Graves has no plans to retire, but six years ago he arranged a succession plan, naming six partners whose average tenure at the firms is 20 years. When crisis arose, the plan had an unexpected dry run. "When Michael got sick, the partnership immediately stepped up to the plate," says Linda Kinsey, senior director of product development.
Communication had always been a challenge, given the firms' four separate buildings, two of them Colonial-era houses. The partners dispatched regular email messages to the staff, reporting on Graves's condition, and held small meetings in the individual studios to plan client communications and coverage of the work. While the firms did not go public with the news of Graves's condition until he entered rehab, clients were quickly informed, and the architecture practice's principals divided up Graves's responsibilities -- from lectures to client visits to accepting awards -- to make sure the public face of the company remained visible and vital.

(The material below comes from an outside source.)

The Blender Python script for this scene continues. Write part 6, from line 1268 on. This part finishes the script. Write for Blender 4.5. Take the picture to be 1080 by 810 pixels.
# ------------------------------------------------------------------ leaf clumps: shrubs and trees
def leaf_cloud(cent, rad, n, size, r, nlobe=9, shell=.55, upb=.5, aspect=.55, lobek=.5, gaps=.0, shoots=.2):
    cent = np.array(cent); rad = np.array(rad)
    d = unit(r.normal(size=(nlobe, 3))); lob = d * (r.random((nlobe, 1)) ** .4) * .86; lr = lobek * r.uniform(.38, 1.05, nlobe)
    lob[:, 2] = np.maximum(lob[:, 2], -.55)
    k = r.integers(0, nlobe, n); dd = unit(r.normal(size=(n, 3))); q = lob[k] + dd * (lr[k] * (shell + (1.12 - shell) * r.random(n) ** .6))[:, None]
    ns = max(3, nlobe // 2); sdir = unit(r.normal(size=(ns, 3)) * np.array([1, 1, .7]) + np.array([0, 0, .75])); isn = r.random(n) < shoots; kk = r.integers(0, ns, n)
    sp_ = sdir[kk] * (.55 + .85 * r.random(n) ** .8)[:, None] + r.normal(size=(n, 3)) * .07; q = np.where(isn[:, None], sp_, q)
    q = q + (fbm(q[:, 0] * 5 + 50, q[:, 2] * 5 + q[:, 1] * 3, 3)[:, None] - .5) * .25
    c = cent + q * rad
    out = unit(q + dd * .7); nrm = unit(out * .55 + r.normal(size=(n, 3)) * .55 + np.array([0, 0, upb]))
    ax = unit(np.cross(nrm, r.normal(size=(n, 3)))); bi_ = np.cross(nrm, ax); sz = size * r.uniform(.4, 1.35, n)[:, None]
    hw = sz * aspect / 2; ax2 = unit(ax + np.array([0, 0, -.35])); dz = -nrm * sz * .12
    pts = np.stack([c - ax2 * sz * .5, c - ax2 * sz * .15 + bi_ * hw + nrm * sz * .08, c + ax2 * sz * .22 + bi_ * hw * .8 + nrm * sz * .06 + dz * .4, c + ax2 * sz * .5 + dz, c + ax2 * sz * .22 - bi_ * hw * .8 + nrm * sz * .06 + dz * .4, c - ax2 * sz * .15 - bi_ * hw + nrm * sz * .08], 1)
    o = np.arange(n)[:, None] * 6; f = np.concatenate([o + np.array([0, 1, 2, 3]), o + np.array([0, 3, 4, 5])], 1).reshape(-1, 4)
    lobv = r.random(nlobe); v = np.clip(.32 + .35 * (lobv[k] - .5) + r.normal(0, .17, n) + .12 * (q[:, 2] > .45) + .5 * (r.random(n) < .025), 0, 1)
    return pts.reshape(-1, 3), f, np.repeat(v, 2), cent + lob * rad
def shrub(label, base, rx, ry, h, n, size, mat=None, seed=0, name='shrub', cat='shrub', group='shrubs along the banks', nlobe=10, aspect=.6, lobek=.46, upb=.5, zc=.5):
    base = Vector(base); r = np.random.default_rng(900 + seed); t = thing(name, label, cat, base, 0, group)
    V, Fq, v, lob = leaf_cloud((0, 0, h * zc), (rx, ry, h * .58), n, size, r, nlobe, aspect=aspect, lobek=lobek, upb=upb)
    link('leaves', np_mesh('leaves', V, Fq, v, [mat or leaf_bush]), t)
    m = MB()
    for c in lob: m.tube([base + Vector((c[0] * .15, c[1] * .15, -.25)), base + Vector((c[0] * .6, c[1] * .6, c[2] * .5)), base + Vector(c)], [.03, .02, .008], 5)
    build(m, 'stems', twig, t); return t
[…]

Back in the studios, Graves's decades-long investment in teaching his staff his distinctive aesthetic paid off. "We can all kind of channel Michael," says Peschel, "but occasionally, I'd have one of those 'What would Michael do?' moments. That's when I'd wish I could put something in front of him, because I knew he would do something special that I couldn't do on my own. Luckily, we have people here who have been around so long that you could still get there, even if he wasn't available."
In many ways, Graves's absence made visible a structure that was already implicitly in place. "Our discipline is inherently collaborative," Nichols says. "It never was a one-man show. Michael never thought of it like that." Indeed, he didn't. Graves recalls that painter Chuck Close, whose paralysis is so severe that he has to hold a brush between his teeth, called while he was in rehab. "He said, 'You'll have to get used to people helping you more and sharing your very personal work,' " Graves says. "I didn't say anything, but that's what we already do. That wasn't an issue for me -- that sharing."
Once Graves had entered Kessler, about an hour's drive from the office, teams were organized to visit several times a week, bringing food, providing companionship, and rigging up Rube Goldberg-like creations to overcome the facility's design flaws, such as out-of-reach light switches and maddeningly distant drawers. Graves is a notorious workaholic and famously private man; his colleagues are the closest thing he has to family in the immediate area. Twice married, he has lived alone since the mid-1970s. His daughter, Sarah, and three grandchildren live in Calgary, Alberta; his son Adam lives in Indianapolis; his 18-month-old son, Michael Sebastian, lives with the child's mother in Florida. His brother, Tom, lives in southern New Jersey.
When Graves was well enough to work, caravans of designers laden with sketches and prototypes began regular treks between Princeton and West Orange, and Graves began working his magic again. Typically, a design team will develop sketches. Then Graves will work with them to add his special touch. "Whether it's turning your drawing upside down, or doing some little sketch on it, it's this great alchemy thing that happens," says Peschel.
Graves is often characterized as a witty designer, and certainly, in many of his designs, that is true. The whistling bird at the tip of his Alessi teakettle, a Bakelite steak knife with a shark's-grin blade, the 19-foot dwarves holding up the pediment at Disney's corporate headquarters in Burbank, California, come to mind. But wit is just one point on the spectrum of emotions that characterize Graves's designs. They are also comforting, playful, charming, inspiring, and evocative -- in short, unfailingly human. "It's really about intuition," says Nichols. "Michael insists that you be able to understand intuitively how to use something, or approach something, simply by looking at it."
Waiters are clearing the remains of the chicken lunch when Ron Johnson, the man behind the widely heralded Apple retail stores, steps to the stage to deliver his keynote speech at the seventh annual Success by Design Conference in Providence, Rhode Island. Johnson reaches for a mouse and clicks on the first slide of his presentation. Instead of a shot of a gleaming Apple store, a black-and-white photo of Graves beams down. The tribute is apt; a year earlier, Graves was to have delivered the same keynote when he got sick.
But this is not just another lifetime-achievement tribute. Prior to joining Apple, Johnson had been a Target vice president. He was the first to suggest that Graves try designing products for the discounter. And that collaboration has taught Johnson the true power of good design.